_TASK PROMPT_
All lines in the data bearing the string "render" should be identified and copied.

_MATERIAL_
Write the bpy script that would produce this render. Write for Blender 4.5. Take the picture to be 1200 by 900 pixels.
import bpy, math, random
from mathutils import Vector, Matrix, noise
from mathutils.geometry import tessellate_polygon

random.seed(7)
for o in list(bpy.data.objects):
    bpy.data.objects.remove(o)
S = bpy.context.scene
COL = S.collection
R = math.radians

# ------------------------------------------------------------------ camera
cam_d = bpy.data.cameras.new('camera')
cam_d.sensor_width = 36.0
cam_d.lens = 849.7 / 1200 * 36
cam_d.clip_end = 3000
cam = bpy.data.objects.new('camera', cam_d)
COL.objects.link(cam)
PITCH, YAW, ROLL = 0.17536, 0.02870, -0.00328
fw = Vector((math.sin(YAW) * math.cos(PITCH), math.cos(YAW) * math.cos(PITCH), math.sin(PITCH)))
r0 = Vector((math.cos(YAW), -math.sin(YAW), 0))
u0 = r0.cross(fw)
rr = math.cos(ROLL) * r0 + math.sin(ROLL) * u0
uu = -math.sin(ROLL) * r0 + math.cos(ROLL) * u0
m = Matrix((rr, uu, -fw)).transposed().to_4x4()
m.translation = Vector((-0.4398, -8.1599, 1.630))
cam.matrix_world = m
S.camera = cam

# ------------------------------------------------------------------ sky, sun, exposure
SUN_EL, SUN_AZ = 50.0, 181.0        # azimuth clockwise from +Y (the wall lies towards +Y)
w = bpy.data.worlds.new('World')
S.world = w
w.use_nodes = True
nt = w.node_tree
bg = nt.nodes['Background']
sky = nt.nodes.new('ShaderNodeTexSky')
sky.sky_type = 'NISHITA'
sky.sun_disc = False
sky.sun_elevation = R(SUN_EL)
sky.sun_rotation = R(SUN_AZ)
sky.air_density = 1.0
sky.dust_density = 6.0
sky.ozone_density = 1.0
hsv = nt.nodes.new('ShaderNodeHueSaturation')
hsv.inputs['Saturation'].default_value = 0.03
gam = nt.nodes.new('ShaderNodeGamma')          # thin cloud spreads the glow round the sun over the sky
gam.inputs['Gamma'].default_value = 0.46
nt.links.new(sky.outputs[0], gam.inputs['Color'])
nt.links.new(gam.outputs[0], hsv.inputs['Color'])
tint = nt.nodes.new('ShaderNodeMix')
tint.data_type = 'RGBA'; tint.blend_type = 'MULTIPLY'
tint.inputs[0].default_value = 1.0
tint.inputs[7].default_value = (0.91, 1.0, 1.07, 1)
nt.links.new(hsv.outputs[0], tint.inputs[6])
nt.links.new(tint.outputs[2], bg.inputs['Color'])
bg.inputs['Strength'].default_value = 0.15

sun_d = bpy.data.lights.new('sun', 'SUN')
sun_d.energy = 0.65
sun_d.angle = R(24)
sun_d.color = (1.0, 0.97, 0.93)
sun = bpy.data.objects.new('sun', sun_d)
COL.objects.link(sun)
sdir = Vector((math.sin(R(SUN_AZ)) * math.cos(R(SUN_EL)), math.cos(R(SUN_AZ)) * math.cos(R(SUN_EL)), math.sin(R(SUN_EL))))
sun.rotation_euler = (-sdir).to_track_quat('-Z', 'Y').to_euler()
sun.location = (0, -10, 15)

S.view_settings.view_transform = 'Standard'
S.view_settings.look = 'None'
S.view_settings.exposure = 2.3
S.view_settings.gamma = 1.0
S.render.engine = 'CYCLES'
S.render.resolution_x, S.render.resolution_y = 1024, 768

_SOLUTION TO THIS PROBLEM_
Write the bpy script that would produce this render. Write for Blender 4.5. Take the picture to be 1200 by 900 pixels.
S.render.engine = 'CYCLES'
S.render.resolution_x, S.render.resolution_y = 1024, 768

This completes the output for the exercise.